DIGITAL LIBRARY
INFORMATION LITERACY: FROM A COMPETENCE FRAMEWORK TO THE DEVELOPMENT OF A VERTICAL CURRICULUM
Università degli Studi di Firenze (ITALY)
About this paper:
Appears in: EDULEARN24 Proceedings
Publication year: 2024
Page: 10290 (abstract only)
ISBN: 978-84-09-62938-1
ISSN: 2340-1117
doi: 10.21125/edulearn.2024.2506
Conference name: 16th International Conference on Education and New Learning Technologies
Dates: 1-3 July, 2024
Location: Palma, Spain
Abstract:
Information literacy is included among the foundational skills for the 21st century and involves a critical and responsible use of data and web resources (Dede, 2010; WEF, 2015; Vuorikari, Kluzer, Punie, 2022). Some frameworks, specifically aimed at schools, promote the development of this skill according to technical, ethical, cognitive, motivational dimensions (Menichetti, 2017). Frameworks provide a horizon of meaning, but to make them effective it is necessary to translate them into curricula: intentional, systematic, explicit proposals, through which each school institution, considering its own context and within the scope of its autonomy, composes the learning experiences designed by teachers (Tyler, 1949; Kerr, 1969).
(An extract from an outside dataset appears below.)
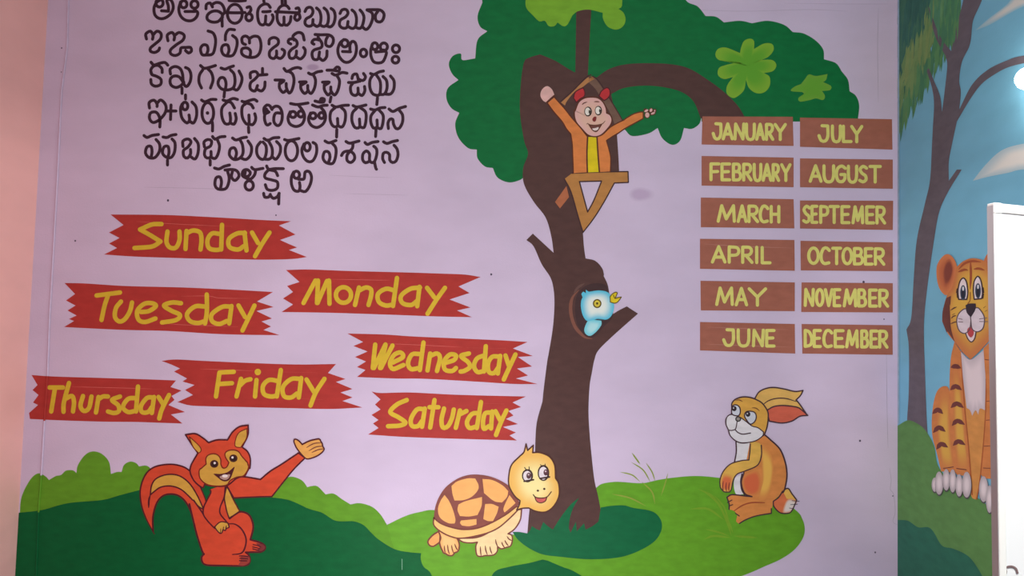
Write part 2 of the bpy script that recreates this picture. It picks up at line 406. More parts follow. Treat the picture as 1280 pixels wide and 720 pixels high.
c = Coat(14); c.fill("@M3 740,655! 850,610 1000,470 1150,380 1280,320 @M4 500,380 650,290 780,245 865,240! 865,370! 700,460 500,570 330,690 @M5 1170,20 1050,90 930,170! 980,350 1015,520 @C3 852,377! 797,380! 785,210!", OR)
c.line("@M3 740,655 850,610 1000,470 1150,380 1280,320 @M4 500,380 650,290 780,245 865,240! 865,370! 700,460 500,570 330,690 @M5 1170,20 1050,90 930,170! 980,350 1015,520 @C3 852,377", MO, 1.2); c.build('jacket', mk)
c = Coat(17); c.fill("@C3 738,205! 785,205! 790,290 797,380! 737,382!", (220, 196, 28)); c.line("@C3 738,205 735,290 737,382", MO, 1.6); c.line("@C3 785,205 790,290 797,380", MO, 1.6); c.build('shirt', mk)
c = Coat(16)
for q in [("M4", 925, 215, 42, 26, 0.5), ("M4", 945, 300, 42, 52, 0), ("M4", 1020, 205, 26, 36, 0.4), ("M4", 1060, 265, 44, 24, -0.4), ("M4", 1095, 215, 18, 24, 0)]:
    c.fill(ell(q[0], q[1], q[2], q[3] + 16, q[4] + 14, 14, q[5]), MO)
for q in [("M4", 925, 215, 42, 22, -0.5), ("M4", 945, 300, 42, 52, 0), ("M4", 1020, 205, 26, 36, 0.4), ("M4", 1060, 265, 44, 20, -0.4), ("M4", 1095, 215, 14, 20, 0)]:
    c.fill(ell(q[0], q[1], q[2], q[3], q[4], 14, q[5]), PK)
c.build('hand', mk)
for e_ in ["@M2 270,440! 300,330 380,270 460,235! 492,300 490,400 400,460 330,530!", "@M2 780,400! 830,300 930,235 990,270 1000,370 950,450 880,490!"]:
    Coat(17).fill(e_, (190, 52, 56)).line(e_, (90, 35, 40), 1.2, True).build('ear', mk)
hd = Coat(19)
HS = "@M2 300,700 370,530 480,445 620,422 760,440 860,520 920,640 @M3 932,180! 1000,215 1040,300 1020,400 930,520 820,620 700,655 560,620 440,500 330,370 290,250 290,120"
hd.shade(HS, (222, 172, 166), (222, 178, 158), "@M3 640,300"); hd.line(HS, MO, 1.3, True)
head = hd.build('head', mk)
for (cx, cy, rx, ry, px_) in [(562, 150, 76, 98, 598), (768, 132, 72, 95, 806)]:
    c = Coat(22); c.fill(ell('M3', cx, cy, rx, ry), (62, 46, 40)); c.fill(ell('M3', cx - 8, cy - 2, rx * .70, ry * .78), (232, 226, 214)); c.fill(ell('M3', px_, cy + 3, 26, 46), (70, 60, 52)); c.fill(ell('M3', px_ + 2, cy - 30, 10, 10), (220, 214, 200)); c.build('eye', head)
c = Coat(22); c.fill("@M3 650,290 690,250 730,265 715,340 680,355 650,330", (128, 44, 42)); c.build('nose', head)
c = Coat(22); c.fill("@M3 575,405! 700,425 835,405! 790,480 740,545 700,550 645,515", (112, 66, 58)); c.fill("@M3 640,495 720,478 772,462 760,512 705,532 660,518", (228, 210, 204)); c.line("@M3 530,405 555,385 580,410 700,425 835,402 880,365 905,335", MO, .9, taper=.6)
c.line("@M3 575,405 645,515 700,550 740,545 790,480 835,405", MO, 1.0); c.build('mouth', head)
for p_ in ["@M2 440,575 480,540 545,520", "@M2 680,515 740,512 790,518"]: Coat(22).line(p_, MO, 1.1, taper=.7).build('eyebrow', head)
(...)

This paper illustrates the work of a team, made up of teachers from various levels and grades of school and university experts, within a project funded by the Italian Ministry of Education, aimed at the creation of curricula for the development of digital competences, tested within exemplary practices.

The project adopted the action-research methodology, leading to a recursive process of design, implementation, observation, reflection by a “community of inquiry” (Kemmis & McTaggart, 1982; Wells, 1999). This methodology allowed to elicit the needs of the schools and to value the empirical perspective of the teachers, as well as to have experts challenge from the outside those a priori assumptions that could have hindered the understanding and change of processes.

The experts defined the structure to guide the collaborative design of vertical curricula and indicated effective teaching strategies (Slavin, 1986; Hattie, 2009; Calvani & Menichetti, 2020). The structure was filled with specific educational objectives and contents by the schools, and implemented in thirteen classes (one of kindergarten, two of primary school, three of middle school, seven of secondary school).

The interventions involved, with positive results, teachers of many disciplines, some with not high digital competence. In the school, a loosely coupled organization, collaborative planning often proves to be the only way to change, allowing teachers to appropriate a method and effective strategies, to be able to progressively internalize them.
Keywords:
Digital curriculum, teacher training, action-research, educational design, data literacy, good practices, effective strategies.